> [AVAILABLE DATA]:
BEGIN
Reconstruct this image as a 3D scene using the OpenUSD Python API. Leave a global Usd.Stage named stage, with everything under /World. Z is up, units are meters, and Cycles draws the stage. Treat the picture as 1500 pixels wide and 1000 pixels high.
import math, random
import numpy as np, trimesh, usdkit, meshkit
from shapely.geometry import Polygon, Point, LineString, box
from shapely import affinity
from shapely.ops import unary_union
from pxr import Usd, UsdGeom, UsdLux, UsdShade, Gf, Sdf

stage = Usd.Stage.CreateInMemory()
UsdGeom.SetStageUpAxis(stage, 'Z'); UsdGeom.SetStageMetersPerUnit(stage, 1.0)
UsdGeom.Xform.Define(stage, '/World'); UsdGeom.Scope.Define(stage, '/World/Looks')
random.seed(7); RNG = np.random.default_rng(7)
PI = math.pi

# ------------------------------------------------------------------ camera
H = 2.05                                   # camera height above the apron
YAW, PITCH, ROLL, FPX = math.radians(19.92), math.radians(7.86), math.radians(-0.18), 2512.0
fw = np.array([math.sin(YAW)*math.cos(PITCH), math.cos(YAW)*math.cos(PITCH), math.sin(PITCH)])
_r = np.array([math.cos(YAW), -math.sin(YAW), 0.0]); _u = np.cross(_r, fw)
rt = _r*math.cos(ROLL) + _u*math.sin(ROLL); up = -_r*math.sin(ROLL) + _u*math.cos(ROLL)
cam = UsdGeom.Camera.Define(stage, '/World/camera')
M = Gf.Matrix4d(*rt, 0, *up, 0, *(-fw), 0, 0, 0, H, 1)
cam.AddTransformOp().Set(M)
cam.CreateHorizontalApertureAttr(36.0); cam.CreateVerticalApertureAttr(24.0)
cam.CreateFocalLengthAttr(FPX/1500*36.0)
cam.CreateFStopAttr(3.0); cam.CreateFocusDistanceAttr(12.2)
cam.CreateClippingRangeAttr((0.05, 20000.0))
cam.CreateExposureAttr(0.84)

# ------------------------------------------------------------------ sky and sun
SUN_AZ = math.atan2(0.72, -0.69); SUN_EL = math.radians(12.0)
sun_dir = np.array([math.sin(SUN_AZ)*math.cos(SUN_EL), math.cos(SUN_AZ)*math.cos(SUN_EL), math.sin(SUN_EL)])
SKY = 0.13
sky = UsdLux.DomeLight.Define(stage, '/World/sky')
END
> [WHAT IS REQUIRED]: Take the lines above and retype all of them exactly.

> [TASK RESPONSE]:
Reconstruct this image as a 3D scene using the OpenUSD Python API. Leave a global Usd.Stage named stage, with everything under /World. Z is up, units are meters, and Cycles draws the stage. Treat the picture as 1500 pixels wide and 1000 pixels high.
import math, random
import numpy as np, trimesh, usdkit, meshkit
from shapely.geometry import Polygon, Point, LineString, box
from shapely import affinity
from shapely.ops import unary_union
from pxr import Usd, UsdGeom, UsdLux, UsdShade, Gf, Sdf

stage = Usd.Stage.CreateInMemory()
UsdGeom.SetStageUpAxis(stage, 'Z'); UsdGeom.SetStageMetersPerUnit(stage, 1.0)
UsdGeom.Xform.Define(stage, '/World'); UsdGeom.Scope.Define(stage, '/World/Looks')
random.seed(7); RNG = np.random.default_rng(7)
PI = math.pi

# ------------------------------------------------------------------ camera
H = 2.05                                   # camera height above the apron
YAW, PITCH, ROLL, FPX = math.radians(19.92), math.radians(7.86), math.radians(-0.18), 2512.0
fw = np.array([math.sin(YAW)*math.cos(PITCH), math.cos(YAW)*math.cos(PITCH), math.sin(PITCH)])
_r = np.array([math.cos(YAW), -math.sin(YAW), 0.0]); _u = np.cross(_r, fw)
rt = _r*math.cos(ROLL) + _u*math.sin(ROLL); up = -_r*math.sin(ROLL) + _u*math.cos(ROLL)
cam = UsdGeom.Camera.Define(stage, '/World/camera')
M = Gf.Matrix4d(*rt, 0, *up, 0, *(-fw), 0, 0, 0, H, 1)
cam.AddTransformOp().Set(M)
cam.CreateHorizontalApertureAttr(36.0); cam.CreateVerticalApertureAttr(24.0)
cam.CreateFocalLengthAttr(FPX/1500*36.0)
cam.CreateFStopAttr(3.0); cam.CreateFocusDistanceAttr(12.2)
cam.CreateClippingRangeAttr((0.05, 20000.0))
cam.CreateExposureAttr(0.84)

# ------------------------------------------------------------------ sky and sun
SUN_AZ = math.atan2(0.72, -0.69); SUN_EL = math.radians(12.0)
sun_dir = np.array([math.sin(SUN_AZ)*math.cos(SUN_EL), math.cos(SUN_AZ)*math.cos(SUN_EL), math.sin(SUN_EL)])
SKY = 0.13
sky = UsdLux.DomeLight.Define(stage, '/World/sky')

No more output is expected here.